### WORK REQUIRED:
Output all of the data below exactly as given.

[Start SUPPLIED MATERIAL]

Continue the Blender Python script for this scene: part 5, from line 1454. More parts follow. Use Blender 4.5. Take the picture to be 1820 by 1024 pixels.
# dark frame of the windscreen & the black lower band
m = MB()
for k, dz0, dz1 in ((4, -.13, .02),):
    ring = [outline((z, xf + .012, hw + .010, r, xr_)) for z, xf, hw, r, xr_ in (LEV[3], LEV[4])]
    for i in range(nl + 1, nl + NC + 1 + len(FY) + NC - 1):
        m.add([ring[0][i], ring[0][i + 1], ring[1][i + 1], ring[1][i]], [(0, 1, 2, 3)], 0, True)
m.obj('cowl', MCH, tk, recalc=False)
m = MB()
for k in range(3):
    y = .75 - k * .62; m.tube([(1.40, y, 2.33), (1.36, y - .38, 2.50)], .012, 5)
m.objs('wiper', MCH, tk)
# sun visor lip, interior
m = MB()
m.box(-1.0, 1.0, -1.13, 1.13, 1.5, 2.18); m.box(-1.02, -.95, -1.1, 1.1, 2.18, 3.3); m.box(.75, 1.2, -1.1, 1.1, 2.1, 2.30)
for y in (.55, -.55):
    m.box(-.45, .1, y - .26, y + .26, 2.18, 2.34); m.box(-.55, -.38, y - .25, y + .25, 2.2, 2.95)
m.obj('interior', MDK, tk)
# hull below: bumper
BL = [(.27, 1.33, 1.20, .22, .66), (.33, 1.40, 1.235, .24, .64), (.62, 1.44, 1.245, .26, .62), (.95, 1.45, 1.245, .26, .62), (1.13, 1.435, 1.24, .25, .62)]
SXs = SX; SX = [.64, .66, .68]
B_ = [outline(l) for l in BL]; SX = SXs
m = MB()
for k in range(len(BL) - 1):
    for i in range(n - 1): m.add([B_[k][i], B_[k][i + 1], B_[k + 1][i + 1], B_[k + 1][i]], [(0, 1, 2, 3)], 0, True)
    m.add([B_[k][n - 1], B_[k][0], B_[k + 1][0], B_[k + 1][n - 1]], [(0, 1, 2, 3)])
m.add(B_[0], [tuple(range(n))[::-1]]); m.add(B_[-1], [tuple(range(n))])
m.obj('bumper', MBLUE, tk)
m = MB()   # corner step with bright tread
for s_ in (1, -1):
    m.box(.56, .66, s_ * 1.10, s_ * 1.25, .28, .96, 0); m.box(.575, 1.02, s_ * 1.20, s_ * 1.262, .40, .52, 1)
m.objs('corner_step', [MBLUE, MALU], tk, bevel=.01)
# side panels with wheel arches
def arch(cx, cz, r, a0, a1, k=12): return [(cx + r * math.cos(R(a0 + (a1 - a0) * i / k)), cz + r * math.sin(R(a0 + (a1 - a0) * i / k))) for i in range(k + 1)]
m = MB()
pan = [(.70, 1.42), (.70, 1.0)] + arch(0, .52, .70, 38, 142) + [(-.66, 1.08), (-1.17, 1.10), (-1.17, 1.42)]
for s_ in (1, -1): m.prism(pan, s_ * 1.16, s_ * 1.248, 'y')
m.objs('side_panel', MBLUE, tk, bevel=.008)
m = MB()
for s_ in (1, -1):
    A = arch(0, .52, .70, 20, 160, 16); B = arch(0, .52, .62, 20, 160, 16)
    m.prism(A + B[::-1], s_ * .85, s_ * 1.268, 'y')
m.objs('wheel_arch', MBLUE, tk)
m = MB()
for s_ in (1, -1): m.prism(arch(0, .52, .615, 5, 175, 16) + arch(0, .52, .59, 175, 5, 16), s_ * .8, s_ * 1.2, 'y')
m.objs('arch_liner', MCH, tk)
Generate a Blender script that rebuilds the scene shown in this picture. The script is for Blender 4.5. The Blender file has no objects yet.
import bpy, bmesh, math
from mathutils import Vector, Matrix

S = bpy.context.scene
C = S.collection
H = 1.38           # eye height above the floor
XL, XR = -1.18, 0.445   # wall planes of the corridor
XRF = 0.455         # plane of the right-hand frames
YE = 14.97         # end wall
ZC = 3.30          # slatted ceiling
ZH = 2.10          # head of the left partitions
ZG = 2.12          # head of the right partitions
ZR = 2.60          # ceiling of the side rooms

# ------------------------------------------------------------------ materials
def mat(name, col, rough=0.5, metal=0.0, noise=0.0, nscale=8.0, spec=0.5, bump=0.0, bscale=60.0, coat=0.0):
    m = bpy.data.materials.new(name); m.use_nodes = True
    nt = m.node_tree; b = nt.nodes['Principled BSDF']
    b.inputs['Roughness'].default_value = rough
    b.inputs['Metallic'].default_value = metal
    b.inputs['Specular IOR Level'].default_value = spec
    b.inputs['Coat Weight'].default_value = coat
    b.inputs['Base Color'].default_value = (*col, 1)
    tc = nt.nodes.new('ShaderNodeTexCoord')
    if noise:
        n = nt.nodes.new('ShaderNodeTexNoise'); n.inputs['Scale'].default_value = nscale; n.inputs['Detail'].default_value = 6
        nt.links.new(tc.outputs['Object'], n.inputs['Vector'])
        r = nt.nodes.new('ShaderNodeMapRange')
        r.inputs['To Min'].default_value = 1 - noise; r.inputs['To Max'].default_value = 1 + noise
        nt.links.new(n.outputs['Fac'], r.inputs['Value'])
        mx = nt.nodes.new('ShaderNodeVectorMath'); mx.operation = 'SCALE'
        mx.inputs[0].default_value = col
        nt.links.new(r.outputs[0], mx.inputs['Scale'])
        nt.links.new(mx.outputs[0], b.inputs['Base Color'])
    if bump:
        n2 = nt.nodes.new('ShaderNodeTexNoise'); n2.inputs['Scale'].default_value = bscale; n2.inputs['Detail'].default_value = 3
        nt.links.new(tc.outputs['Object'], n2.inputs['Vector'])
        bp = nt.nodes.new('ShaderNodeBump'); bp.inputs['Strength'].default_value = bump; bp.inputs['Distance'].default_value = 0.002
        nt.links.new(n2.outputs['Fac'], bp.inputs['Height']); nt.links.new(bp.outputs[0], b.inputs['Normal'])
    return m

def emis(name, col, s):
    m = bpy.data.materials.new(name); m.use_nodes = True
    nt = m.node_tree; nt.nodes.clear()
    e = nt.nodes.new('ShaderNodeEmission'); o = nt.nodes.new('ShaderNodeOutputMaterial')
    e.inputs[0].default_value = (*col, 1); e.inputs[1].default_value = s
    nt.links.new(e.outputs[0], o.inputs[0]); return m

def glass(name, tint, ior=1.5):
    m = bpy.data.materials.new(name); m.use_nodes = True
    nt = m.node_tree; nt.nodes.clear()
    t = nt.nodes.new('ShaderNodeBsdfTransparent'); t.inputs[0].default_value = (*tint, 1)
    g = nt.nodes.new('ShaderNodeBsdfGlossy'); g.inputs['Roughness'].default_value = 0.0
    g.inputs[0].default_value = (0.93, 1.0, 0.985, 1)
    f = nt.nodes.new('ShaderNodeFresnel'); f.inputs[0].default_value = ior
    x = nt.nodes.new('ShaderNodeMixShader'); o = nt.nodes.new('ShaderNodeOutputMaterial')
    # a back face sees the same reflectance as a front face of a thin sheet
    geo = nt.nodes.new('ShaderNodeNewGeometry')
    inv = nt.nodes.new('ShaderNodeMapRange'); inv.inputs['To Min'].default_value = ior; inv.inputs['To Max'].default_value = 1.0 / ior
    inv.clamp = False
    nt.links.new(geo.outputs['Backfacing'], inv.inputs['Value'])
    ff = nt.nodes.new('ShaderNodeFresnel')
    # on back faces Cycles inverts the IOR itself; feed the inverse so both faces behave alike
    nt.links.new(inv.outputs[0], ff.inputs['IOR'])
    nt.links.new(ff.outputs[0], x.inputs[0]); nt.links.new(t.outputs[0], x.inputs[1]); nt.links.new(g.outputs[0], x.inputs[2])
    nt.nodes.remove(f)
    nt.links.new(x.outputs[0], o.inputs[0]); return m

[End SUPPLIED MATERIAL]

### FULL OUTPUT:
Continue the Blender Python script for this scene: part 5, from line 1454. More parts follow. Use Blender 4.5. Take the picture to be 1820 by 1024 pixels.
# dark frame of the windscreen & the black lower band
m = MB()
for k, dz0, dz1 in ((4, -.13, .02),):
    ring = [outline((z, xf + .012, hw + .010, r, xr_)) for z, xf, hw, r, xr_ in (LEV[3], LEV[4])]
    for i in range(nl + 1, nl + NC + 1 + len(FY) + NC - 1):
        m.add([ring[0][i], ring[0][i + 1], ring[1][i + 1], ring[1][i]], [(0, 1, 2, 3)], 0, True)
m.obj('cowl', MCH, tk, recalc=False)
m = MB()
for k in range(3):
    y = .75 - k * .62; m.tube([(1.40, y, 2.33), (1.36, y - .38, 2.50)], .012, 5)
m.objs('wiper', MCH, tk)
# sun visor lip, interior
m = MB()
m.box(-1.0, 1.0, -1.13, 1.13, 1.5, 2.18); m.box(-1.02, -.95, -1.1, 1.1, 2.18, 3.3); m.box(.75, 1.2, -1.1, 1.1, 2.1, 2.30)
for y in (.55, -.55):
    m.box(-.45, .1, y - .26, y + .26, 2.18, 2.34); m.box(-.55, -.38, y - .25, y + .25, 2.2, 2.95)
m.obj('interior', MDK, tk)
# hull below: bumper
BL = [(.27, 1.33, 1.20, .22, .66), (.33, 1.40, 1.235, .24, .64), (.62, 1.44, 1.245, .26, .62), (.95, 1.45, 1.245, .26, .62), (1.13, 1.435, 1.24, .25, .62)]
SXs = SX; SX = [.64, .66, .68]
B_ = [outline(l) for l in BL]; SX = SXs
m = MB()
for k in range(len(BL) - 1):
    for i in range(n - 1): m.add([B_[k][i], B_[k][i + 1], B_[k + 1][i + 1], B_[k + 1][i]], [(0, 1, 2, 3)], 0, True)
    m.add([B_[k][n - 1], B_[k][0], B_[k + 1][0], B_[k + 1][n - 1]], [(0, 1, 2, 3)])
m.add(B_[0], [tuple(range(n))[::-1]]); m.add(B_[-1], [tuple(range(n))])
m.obj('bumper', MBLUE, tk)
m = MB()   # corner step with bright tread
for s_ in (1, -1):
    m.box(.56, .66, s_ * 1.10, s_ * 1.25, .28, .96, 0); m.box(.575, 1.02, s_ * 1.20, s_ * 1.262, .40, .52, 1)
m.objs('corner_step', [MBLUE, MALU], tk, bevel=.01)
# side panels with wheel arches
def arch(cx, cz, r, a0, a1, k=12): return [(cx + r * math.cos(R(a0 + (a1 - a0) * i / k)), cz + r * math.sin(R(a0 + (a1 - a0) * i / k))) for i in range(k + 1)]
m = MB()
pan = [(.70, 1.42), (.70, 1.0)] + arch(0, .52, .70, 38, 142) + [(-.66, 1.08), (-1.17, 1.10), (-1.17, 1.42)]
for s_ in (1, -1): m.prism(pan, s_ * 1.16, s_ * 1.248, 'y')
m.objs('side_panel', MBLUE, tk, bevel=.008)
m = MB()
for s_ in (1, -1):
    A = arch(0, .52, .70, 20, 160, 16); B = arch(0, .52, .62, 20, 160, 16)
    m.prism(A + B[::-1], s_ * .85, s_ * 1.268, 'y')
m.objs('wheel_arch', MBLUE, tk)
m = MB()
for s_ in (1, -1): m.prism(arch(0, .52, .615, 5, 175, 16) + arch(0, .52, .59, 175, 5, 16), s_ * .8, s_ * 1.2, 'y')
m.objs('arch_liner', MCH, tk)
Generate a Blender script that rebuilds the scene shown in this picture. The script is for Blender 4.5. The Blender file has no objects yet.
import bpy, bmesh, math
from mathutils import Vector, Matrix

S = bpy.context.scene
C = S.collection
H = 1.38           # eye height above the floor
XL, XR = -1.18, 0.445   # wall planes of the corridor
XRF = 0.455         # plane of the right-hand frames
YE = 14.97         # end wall
ZC = 3.30          # slatted ceiling
ZH = 2.10          # head of the left partitions
ZG = 2.12          # head of the right partitions
ZR = 2.60          # ceiling of the side rooms

# ------------------------------------------------------------------ materials
def mat(name, col, rough=0.5, metal=0.0, noise=0.0, nscale=8.0, spec=0.5, bump=0.0, bscale=60.0, coat=0.0):
    m = bpy.data.materials.new(name); m.use_nodes = True
    nt = m.node_tree; b = nt.nodes['Principled BSDF']
    b.inputs['Roughness'].default_value = rough
    b.inputs['Metallic'].default_value = metal
    b.inputs['Specular IOR Level'].default_value = spec
    b.inputs['Coat Weight'].default_value = coat
    b.inputs['Base Color'].default_value = (*col, 1)
    tc = nt.nodes.new('ShaderNodeTexCoord')
    if noise:
        n = nt.nodes.new('ShaderNodeTexNoise'); n.inputs['Scale'].default_value = nscale; n.inputs['Detail'].default_value = 6
        nt.links.new(tc.outputs['Object'], n.inputs['Vector'])
        r = nt.nodes.new('ShaderNodeMapRange')
        r.inputs['To Min'].default_value = 1 - noise; r.inputs['To Max'].default_value = 1 + noise
        nt.links.new(n.outputs['Fac'], r.inputs['Value'])
        mx = nt.nodes.new('ShaderNodeVectorMath'); mx.operation = 'SCALE'
        mx.inputs[0].default_value = col
        nt.links.new(r.outputs[0], mx.inputs['Scale'])
        nt.links.new(mx.outputs[0], b.inputs['Base Color'])
    if bump:
        n2 = nt.nodes.new('ShaderNodeTexNoise'); n2.inputs['Scale'].default_value = bscale; n2.inputs['Detail'].default_value = 3
        nt.links.new(tc.outputs['Object'], n2.inputs['Vector'])
        bp = nt.nodes.new('ShaderNodeBump'); bp.inputs['Strength'].default_value = bump; bp.inputs['Distance'].default_value = 0.002
        nt.links.new(n2.outputs['Fac'], bp.inputs['Height']); nt.links.new(bp.outputs[0], b.inputs['Normal'])
    return m

def emis(name, col, s):
    m = bpy.data.materials.new(name); m.use_nodes = True
    nt = m.node_tree; nt.nodes.clear()
    e = nt.nodes.new('ShaderNodeEmission'); o = nt.nodes.new('ShaderNodeOutputMaterial')
    e.inputs[0].default_value = (*col, 1); e.inputs[1].default_value = s
    nt.links.new(e.outputs[0], o.inputs[0]); return m

def glass(name, tint, ior=1.5):
    m = bpy.data.materials.new(name); m.use_nodes = True
    nt = m.node_tree; nt.nodes.clear()
    t = nt.nodes.new('ShaderNodeBsdfTransparent'); t.inputs[0].default_value = (*tint, 1)
    g = nt.nodes.new('ShaderNodeBsdfGlossy'); g.inputs['Roughness'].default_value = 0.0
    g.inputs[0].default_value = (0.93, 1.0, 0.985, 1)
    f = nt.nodes.new('ShaderNodeFresnel'); f.inputs[0].default_value = ior
    x = nt.nodes.new('ShaderNodeMixShader'); o = nt.nodes.new('ShaderNodeOutputMaterial')
    # a back face sees the same reflectance as a front face of a thin sheet
    geo = nt.nodes.new('ShaderNodeNewGeometry')
    inv = nt.nodes.new('ShaderNodeMapRange'); inv.inputs['To Min'].default_value = ior; inv.inputs['To Max'].default_value = 1.0 / ior
    inv.clamp = False
    nt.links.new(geo.outputs['Backfacing'], inv.inputs['Value'])
    ff = nt.nodes.new('ShaderNodeFresnel')
    # on back faces Cycles inverts the IOR itself; feed the inverse so both faces behave alike
    nt.links.new(inv.outputs[0], ff.inputs['IOR'])
    nt.links.new(ff.outputs[0], x.inputs[0]); nt.links.new(t.outputs[0], x.inputs[1]); nt.links.new(g.outputs[0], x.inputs[2])
    nt.nodes.remove(f)
    nt.links.new(x.outputs[0], o.inputs[0]); return m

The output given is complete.